Curtis Olson: In support of Democratic nominee Hillary Clinton
Olson, 72, has three small signs promoting Hillary Clinton's candidacy in his south Minneapolis front yard. His neighbor made them after news broke recently that the FBI was looking at another batch of Clinton's emails. He felt as though he ought to declare his support publicly.
"Some people are afraid to put any signs out, that it's going to anger people or their house is going to get egged or something," Olson said. "But I think it's really important as a community that we let people know."
Olson said his brand of politics is "probably liberal." He retired from a job coordinating visual displays for department stores. He doesn't think the government is too big or out of control.
"I don't know what people have against big government," Olson said. "This whole 'government is too big' [argument] is too easy of an answer. If government gets out of everything, then what happens to our air quality? There's no law against how we mine things."
Olson said he thinks Clinton's record of public service makes her worthy of the presidency.

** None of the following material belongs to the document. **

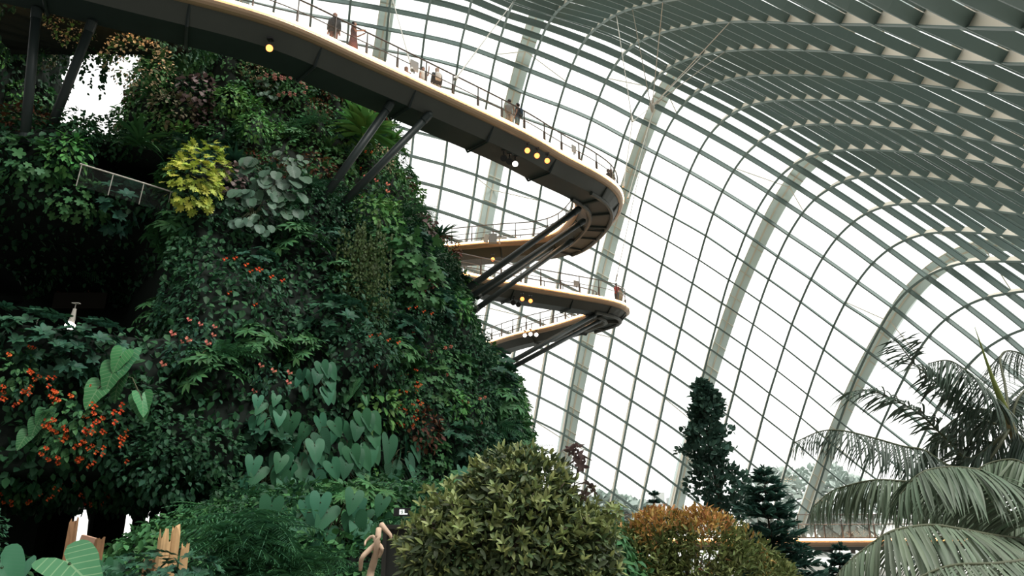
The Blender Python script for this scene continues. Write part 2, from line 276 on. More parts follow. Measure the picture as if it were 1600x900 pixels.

"She's been in service for a long time, and I think she's been trying to do the right thing for a long time, and I just think she's more qualified than Trump," Olson said.
He thinks Trump would spell trouble for the country. At home, Olson worries Trump would further divide Americans. And abroad: "I don't think he can get up and compete with other world leaders, because I think most people would think, 'You're not a serious person,'" said Olson.
He's frustrated that Republicans have labeled his preferred candidate a liar. "They all say, "Crooked Hillary," and [that] she lies and lies," Olson said. "'We don't trust her.' And I go, 'What has she lied about? I don't know anything that she's lied about.'"
And while the 2016 race for the presidency has been bitter, Olson said, he hopes the country ultimately benefits from it. "If nothing else, it's gotten people involved and maybe thinking about politics, which I think is a step forward for the country," he said.